La vie est une grande désillusion. Oscar Wilde
L'Algérie libre et indépendante est aujourd'hui adulte. Notre pays n'est plus ce qu'il était en 1962. A tout point de vue. Les Algériens, longtemps brimés, exploités, rejetés, parqués, massacrés par un colonialisme capable des pires atrocités, ont été libérés le 5 juillet 1962, par le souffle de novembre 54. Mais l'indépendance ne signifie pas la prospérité pour le pays et le peuple. L'Algérie a d'ailleurs tout connu en quarante-cinq années d'indépendance. Les citoyens ont été soumis à toutes les épreuves politiques et à toutes les violences… Un véritable laboratoire politique où les expériences les plus extrêmes sont tentées.
A l'autogestion et au populisme démagogique de Ben Bella, concoctés par les propagandistes de la "révolution permanente", a succédé la manière forte et brutale de Boumediene, s'appuyant sur un capitalisme d'Etat, générant la grande corruption à l'ombre des monopoles, s'aventurant dans une industrialisation hasardeuse et désastreuse (un miroir aux alouettes) qui a miné toutes les chances du pays de se doter d'une économie créant de la richesse. Les opposants sont froidement assassinés et la révolution agraire donne l'illusion que la justice sociale est rétablie, alors qu'en réalité c'est le travail de la terre qu'on enterre. C'est l'époque des grandes pénuries. Boumediene cherche à se doter d'une légitimité lorsqu'il comprend qu'il a lamentablement échoué sur le plan économique. L'ère de Chadli n'est pas meilleure. Le pétrole est à 40 dollars. Les caisses pleines sont gaspillées.

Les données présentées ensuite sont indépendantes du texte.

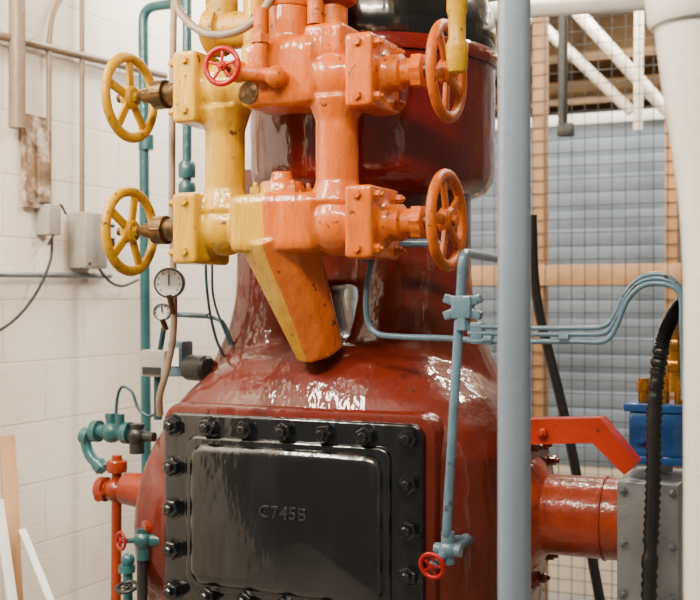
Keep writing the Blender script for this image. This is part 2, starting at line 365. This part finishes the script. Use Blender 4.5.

Très peu de projets économiques sont réellement lancés, mis à part l'infrastructure routière. Mais lorsque le brent chute lourdement, c'est la panique. L'économie est à nu, l'Algérie apparaît comme un colosse aux pieds d'argile. C'est la descente aux enfers. Tous s'acharnent contre nous. Nos voisins, l'ancien colonisateur, les Etats-Unis, qui nous font payer notre politique de non-alignement et nos relations privilégiées avec Moscou, les monarchies arabes, qui nous craignent pour notre nationalisme. L'Arabie Saoudite et l'Iran financent le FIS et l'islamisme radical à coups de millions de dollars. Chadli s'en va en laissant derrière lui le chaos.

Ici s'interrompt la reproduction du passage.